The key skills that Marsh considers were essential to successful delivery of the ISO 14001 standard were having a clear environmental vision, the need to be strategic, strong leadership from the CEO and board, good programme management, the ability to collaborate well and having great communication throughout the business.

The role of CEOs

With the advent of the revised standard, CEOs in particular have a critical role in supporting ISO 14001. Ensuring that environment and sustainability (and the framework for managing these) are central to your business strategy, and ensuring that the investments you make in ISO 14001 are driving business returns are just some of the key ingredients for success.

The businesses that have benefitted most from ISO 14001 are the ones where the chief environment/sustainability officer and the CEO have worked together. Marsh, says that CEOs have an important part to play in supporting environmental management systems.

"Ensuring that environment and sustainability is inherent to your business strategy is key," he believes. "An enlightened CEO will ensure that investing in technology, people and ideas to improve all aspects of a business performance will drive profitable growth. At Rolls-Royce we are committed to continually improving our operations. We will continue to build on today's achievements to meet the business opportunities and challenges of the future."

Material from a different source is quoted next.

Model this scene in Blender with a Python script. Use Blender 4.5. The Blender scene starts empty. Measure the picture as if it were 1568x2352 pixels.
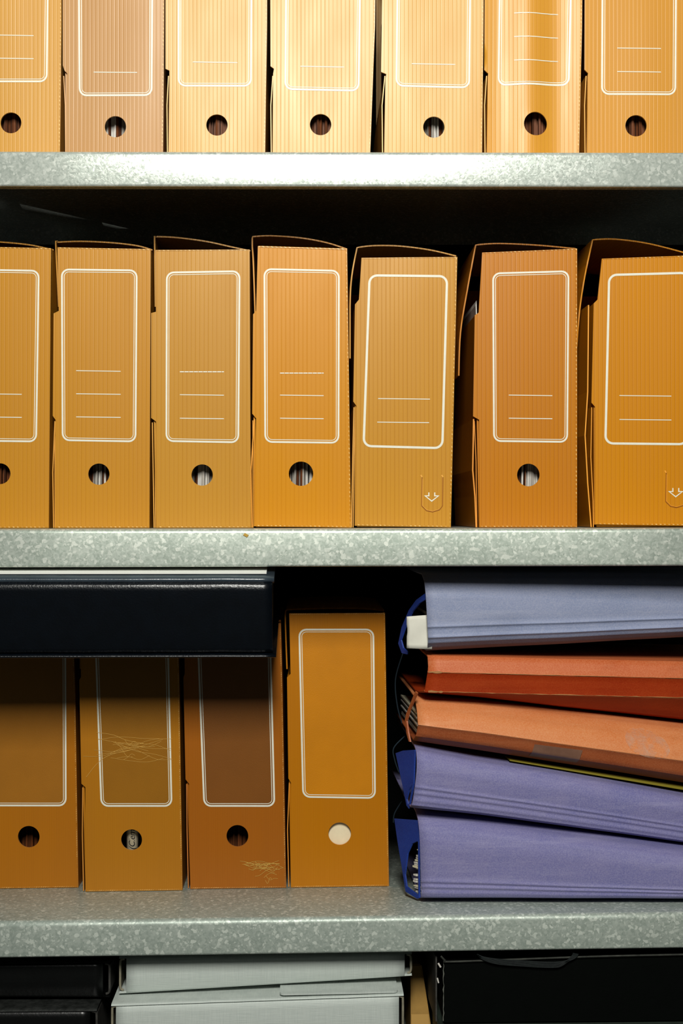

For CEOs, the revised ISO 14001 standard quite simply provides the management framework to successful navigation through growing environmental and sustainability challenges, enabling companies to manage environmental performance in the most rewarding way, managing compliance, satisfying stakeholders, gaining recognition for being a responsible business, reducing risk and, ultimately, making serious cost savings. If a business case for ISO 14001 lands on your desk, you should give it your full attention.

Tim Balcon is chief executive of the Institute of Environmental Management and Assessment.